Between Happiness, Power, Sex, and Showmanship, you have an interesting cross section of topics to understand how human primal needs are expressed and directed. Combine that with your own experiences of daily life, and you have the basis of understanding to reach a mainstream audience. Figuring out how to translate the idea into powerful graphic statements...well, that's the trick isn't it :-)
Other Relevant Fields of Study
Cognitive Science is a multi-disciplinary field that centers around the study of the mind and behavior. It's one of those fields that if I had known about it when I was applying to college, I would have totally jumped on it.
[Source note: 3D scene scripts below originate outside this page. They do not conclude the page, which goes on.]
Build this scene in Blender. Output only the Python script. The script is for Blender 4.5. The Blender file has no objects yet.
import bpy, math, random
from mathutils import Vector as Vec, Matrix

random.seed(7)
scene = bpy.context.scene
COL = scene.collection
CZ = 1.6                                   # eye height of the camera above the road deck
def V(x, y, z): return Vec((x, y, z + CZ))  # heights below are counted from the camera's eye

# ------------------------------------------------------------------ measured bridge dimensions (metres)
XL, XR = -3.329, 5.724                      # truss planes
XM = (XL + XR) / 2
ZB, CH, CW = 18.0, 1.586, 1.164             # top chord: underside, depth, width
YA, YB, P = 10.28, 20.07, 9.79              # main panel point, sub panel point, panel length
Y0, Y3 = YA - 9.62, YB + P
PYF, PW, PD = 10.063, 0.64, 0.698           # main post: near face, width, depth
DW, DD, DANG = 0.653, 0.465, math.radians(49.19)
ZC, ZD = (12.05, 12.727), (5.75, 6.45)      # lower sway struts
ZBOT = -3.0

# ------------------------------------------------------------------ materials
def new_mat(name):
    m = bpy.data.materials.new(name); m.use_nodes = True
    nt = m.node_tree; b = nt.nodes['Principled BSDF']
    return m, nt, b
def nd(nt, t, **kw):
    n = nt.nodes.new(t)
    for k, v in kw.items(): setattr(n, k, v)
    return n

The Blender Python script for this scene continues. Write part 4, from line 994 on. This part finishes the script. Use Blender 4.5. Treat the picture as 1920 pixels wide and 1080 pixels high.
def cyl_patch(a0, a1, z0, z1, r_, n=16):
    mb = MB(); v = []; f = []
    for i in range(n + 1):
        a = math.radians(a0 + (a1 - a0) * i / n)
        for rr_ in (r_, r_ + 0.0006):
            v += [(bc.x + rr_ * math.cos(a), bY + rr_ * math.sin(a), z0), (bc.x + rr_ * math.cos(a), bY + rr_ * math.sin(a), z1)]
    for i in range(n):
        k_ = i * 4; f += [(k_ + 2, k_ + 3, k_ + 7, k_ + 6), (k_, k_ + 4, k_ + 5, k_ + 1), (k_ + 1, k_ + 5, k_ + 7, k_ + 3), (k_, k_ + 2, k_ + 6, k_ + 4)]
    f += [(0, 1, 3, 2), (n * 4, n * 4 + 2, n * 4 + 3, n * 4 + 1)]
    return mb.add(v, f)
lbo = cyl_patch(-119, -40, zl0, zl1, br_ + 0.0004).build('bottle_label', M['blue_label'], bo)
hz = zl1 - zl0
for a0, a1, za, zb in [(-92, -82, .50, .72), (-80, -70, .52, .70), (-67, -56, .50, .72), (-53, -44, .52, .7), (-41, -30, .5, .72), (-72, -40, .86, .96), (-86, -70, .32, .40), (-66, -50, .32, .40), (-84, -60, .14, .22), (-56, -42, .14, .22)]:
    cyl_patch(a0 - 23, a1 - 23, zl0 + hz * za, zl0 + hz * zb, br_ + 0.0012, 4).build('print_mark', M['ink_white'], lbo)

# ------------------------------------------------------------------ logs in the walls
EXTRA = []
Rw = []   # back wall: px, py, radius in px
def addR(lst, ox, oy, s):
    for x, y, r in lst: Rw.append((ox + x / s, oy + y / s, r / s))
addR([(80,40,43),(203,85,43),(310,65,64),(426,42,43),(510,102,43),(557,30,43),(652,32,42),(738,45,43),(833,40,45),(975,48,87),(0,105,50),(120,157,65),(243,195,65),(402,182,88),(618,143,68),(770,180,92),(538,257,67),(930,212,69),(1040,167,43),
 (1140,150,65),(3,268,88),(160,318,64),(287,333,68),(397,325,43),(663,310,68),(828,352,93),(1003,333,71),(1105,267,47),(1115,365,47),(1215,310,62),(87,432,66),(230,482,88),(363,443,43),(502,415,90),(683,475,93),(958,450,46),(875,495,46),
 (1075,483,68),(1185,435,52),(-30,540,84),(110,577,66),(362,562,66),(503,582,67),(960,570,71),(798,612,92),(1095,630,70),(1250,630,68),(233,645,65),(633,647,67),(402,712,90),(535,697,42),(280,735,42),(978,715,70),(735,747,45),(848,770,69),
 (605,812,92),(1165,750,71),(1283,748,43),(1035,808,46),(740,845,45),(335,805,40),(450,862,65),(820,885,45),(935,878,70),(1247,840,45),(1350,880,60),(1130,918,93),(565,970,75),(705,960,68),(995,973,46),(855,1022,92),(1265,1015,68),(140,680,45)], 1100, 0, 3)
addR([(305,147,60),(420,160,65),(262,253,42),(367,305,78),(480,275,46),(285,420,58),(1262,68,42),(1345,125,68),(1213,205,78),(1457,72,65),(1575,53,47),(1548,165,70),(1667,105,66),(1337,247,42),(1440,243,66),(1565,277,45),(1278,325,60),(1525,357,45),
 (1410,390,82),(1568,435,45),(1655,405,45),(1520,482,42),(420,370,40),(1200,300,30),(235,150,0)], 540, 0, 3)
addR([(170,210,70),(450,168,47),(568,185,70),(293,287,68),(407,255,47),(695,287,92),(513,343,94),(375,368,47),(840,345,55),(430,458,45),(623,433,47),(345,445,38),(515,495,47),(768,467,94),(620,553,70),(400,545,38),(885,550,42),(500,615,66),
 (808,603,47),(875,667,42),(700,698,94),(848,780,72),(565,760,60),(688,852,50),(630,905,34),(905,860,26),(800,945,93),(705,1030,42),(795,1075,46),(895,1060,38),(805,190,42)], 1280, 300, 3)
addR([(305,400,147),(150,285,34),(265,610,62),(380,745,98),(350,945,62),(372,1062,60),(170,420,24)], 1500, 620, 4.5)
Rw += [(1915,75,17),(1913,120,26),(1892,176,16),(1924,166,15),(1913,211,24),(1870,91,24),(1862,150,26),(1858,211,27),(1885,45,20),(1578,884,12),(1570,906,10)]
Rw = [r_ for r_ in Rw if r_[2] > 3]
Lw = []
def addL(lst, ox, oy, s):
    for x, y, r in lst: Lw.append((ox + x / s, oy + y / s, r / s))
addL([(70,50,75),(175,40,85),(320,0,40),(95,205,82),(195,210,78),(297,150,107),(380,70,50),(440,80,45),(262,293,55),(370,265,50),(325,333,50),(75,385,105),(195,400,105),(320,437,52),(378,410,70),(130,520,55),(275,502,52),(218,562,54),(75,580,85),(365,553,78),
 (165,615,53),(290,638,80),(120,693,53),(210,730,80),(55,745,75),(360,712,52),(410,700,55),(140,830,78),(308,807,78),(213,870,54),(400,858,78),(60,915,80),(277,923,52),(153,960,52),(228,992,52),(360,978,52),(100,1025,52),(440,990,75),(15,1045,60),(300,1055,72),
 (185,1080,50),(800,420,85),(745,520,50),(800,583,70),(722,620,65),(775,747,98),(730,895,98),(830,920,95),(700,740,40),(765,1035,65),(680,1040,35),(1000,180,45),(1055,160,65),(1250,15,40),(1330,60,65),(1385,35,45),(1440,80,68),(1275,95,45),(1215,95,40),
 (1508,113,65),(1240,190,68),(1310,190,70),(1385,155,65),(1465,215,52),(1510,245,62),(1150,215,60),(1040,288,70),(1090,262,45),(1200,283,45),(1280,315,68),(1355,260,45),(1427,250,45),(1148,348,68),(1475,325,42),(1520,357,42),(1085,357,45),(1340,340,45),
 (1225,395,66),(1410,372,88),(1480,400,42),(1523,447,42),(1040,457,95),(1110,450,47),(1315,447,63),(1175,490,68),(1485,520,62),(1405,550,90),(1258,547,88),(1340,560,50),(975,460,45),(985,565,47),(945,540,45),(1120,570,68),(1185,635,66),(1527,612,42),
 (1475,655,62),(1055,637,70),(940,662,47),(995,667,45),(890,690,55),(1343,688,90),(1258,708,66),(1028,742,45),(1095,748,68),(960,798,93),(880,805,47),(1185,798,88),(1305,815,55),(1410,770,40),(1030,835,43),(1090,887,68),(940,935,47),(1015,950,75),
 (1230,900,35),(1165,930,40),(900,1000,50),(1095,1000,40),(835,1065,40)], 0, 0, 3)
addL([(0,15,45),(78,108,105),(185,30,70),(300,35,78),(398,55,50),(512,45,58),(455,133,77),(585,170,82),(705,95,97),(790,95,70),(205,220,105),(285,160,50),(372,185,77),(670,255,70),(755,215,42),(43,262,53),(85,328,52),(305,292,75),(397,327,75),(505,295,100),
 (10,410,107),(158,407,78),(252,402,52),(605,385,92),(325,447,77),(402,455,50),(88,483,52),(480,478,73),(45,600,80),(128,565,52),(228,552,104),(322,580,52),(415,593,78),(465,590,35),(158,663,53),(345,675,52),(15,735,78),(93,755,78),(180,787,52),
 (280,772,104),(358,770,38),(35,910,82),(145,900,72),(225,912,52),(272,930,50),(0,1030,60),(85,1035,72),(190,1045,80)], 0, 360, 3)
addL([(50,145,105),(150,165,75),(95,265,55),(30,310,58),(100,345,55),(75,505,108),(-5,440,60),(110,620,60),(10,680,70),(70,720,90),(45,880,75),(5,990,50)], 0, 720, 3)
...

The most immediate application I can think of is the use of eye-tracking tools to understand what the eye is looking at in real time, and an understanding of how our visual system (eyeballs, brain) actually works. If you have a science-oriented mind and can correlate your understanding of how people really see with what they feel, you might find CogSci very interesting as a designer.
Film, of course! Animation also, particularly the principles of animation hammered out by Disney's Nine Old Men. It would behoove you to look also at the motion graphics industry, which produces some amazing graphic design in motion.
Music Composition. I'm really just getting into this, and haven't yet formed an understanding of how to relate this to graphic design, other than composition IS a form of design.
Storytelling. There is a book by Robert McKee called Story: Substance, Structure, Style, and the Principles of Screenwriting. It is pretty astonishing. I have not yet fully absorbed it, but it definitely makes my list of canonical design references.
Video Game Development. Particularly the history of the early games, which were nothing more than moving blocks. That these crude graphics could convey any meaning at all is fairly amazing by today's standards. The old masters of the genre understood motion, timing, expectation management, and use of context to set the stage for a great experience. Studying the missteps of the CD-ROM era is well worth doing as well.